Pro-Russia Party Seeks Share of Power in Latvia

By Patrick Lannin (September 19, 2011)

Latvia’s pro-Russian party launched a bid on Monday for a place in government for the first time in the Baltic state’s post-Soviet history, despite differences over economic policy and suspicions it could steer policy towards Moscow.

The Harmony Centre party, traditionally supported by Latvia’s large Russian minority, held a first round of talks with the two centre-right parties leading coalition negotiations after winning the most votes in a snap weekend poll.

The parties said they had decided to hold more meetings and indicated they had found some areas of agreement, including on an international bailout programme to shore up Latvia’s finances which Harmony had wanted to revise.

One key difference was about how fast to link old age pensions to inflation, a key Harmony Centre demand, they said.

“We are working to form a stable and effective government which can work for three years (to the next regular election),” said Harmony leader Nils Usakov, 35, after meeting Prime Minister Valdis Dombrovskis, whose party came third.

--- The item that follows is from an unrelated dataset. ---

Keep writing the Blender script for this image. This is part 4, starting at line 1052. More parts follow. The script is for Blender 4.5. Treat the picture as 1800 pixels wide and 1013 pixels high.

Usakov also met former President Valdis Zatlers, whose party came second in the election, which was called to try to reduce the influence of powerful businessmen or oligarchs in politics.

Usakov distanced himself from concerns Harmony would allow Russia to increase its influence in the NATO member and EU state, which has not had a party catering to its Russian minority in government since it won independence in 1991.

The party has a cooperation deal with the United Russia Party of Prime Minister Vladimir Putin.

“We cannot have any effect on the influence of Russia, we are a Latvian party,” he told Reuters.

Nils Muzhnieks, political scientist at the University of Latvia, said foreign policy worries could emerge later in the debate over whether to take Harmony Centre into the government, but that economic concerns were more pressing.

“I think they have a good chance of making it into the government, it’s about 50-50 right now,” he said.

“The thing is that Harmony Centre is ready to sign off on just about anything to get a chance of power.”

HISTORY QUESTIONS

Latvians have so far been little troubled by the prospect of Harmony Centre getting its first taste of power.

“I don’t feel like the Russians are coming, but maybe such concerns can be a good thing as the United States has been giving less attention to the Baltic states in the last few years,” said Janis Nigals, 30, a photographer.

“My grandmother sees Russians as occupants, because she was sent to Siberia. I don’t see them that way. I see them as people who now have problems because of what their ancestors did, but they should not be blamed for that.”

Zatlers forced the snap election less than a year after the last vote by dissolving parliament in a fight to reduce the influence of oligarchs.

He is seen as a natural ally of Dombrovskis, who oversaw tough austerity measures and says his policies helped Latvia recover from an 18 percent output drop in 2009.

The parties of Zatlers and Dombrovskis jointly have 42 seats in the 100-seat parliament to Harmony’s 31 and need a third partner for a majority. That could be Harmony, or a nationalist bloc, which has 14 seats.

Before the vote, Harmony backed more social welfare spending and is reluctant about moving to the euro.

In a newspaper interview, Usakov backed holding a referendum on launching the single currency, but both Zatlers and Dombrovskis said after the talks they were against the idea.

Usakov said any disagreement over how to view Russia’s role in Latvian history could be resolved if parties agreed to a government declaration that the Baltic state was illegally occupied by the Soviet Union but that no “occupants” remained.

About a third of the 2.2 million population are Russian speakers and just over half of them have the right to vote.

If Harmony is eventually left out of the coalition, Zatlers and Dombrovskis could turn to the nationalist All for Latvia-For Fatherland and Freedom-LNNK to form a majority.

It doubled its parliament presence to 14 seats. But some of its members are seen by many as ultra-nationalist or extreme, including one who expressed sympathy with the murders in Norway committed by a far right activist.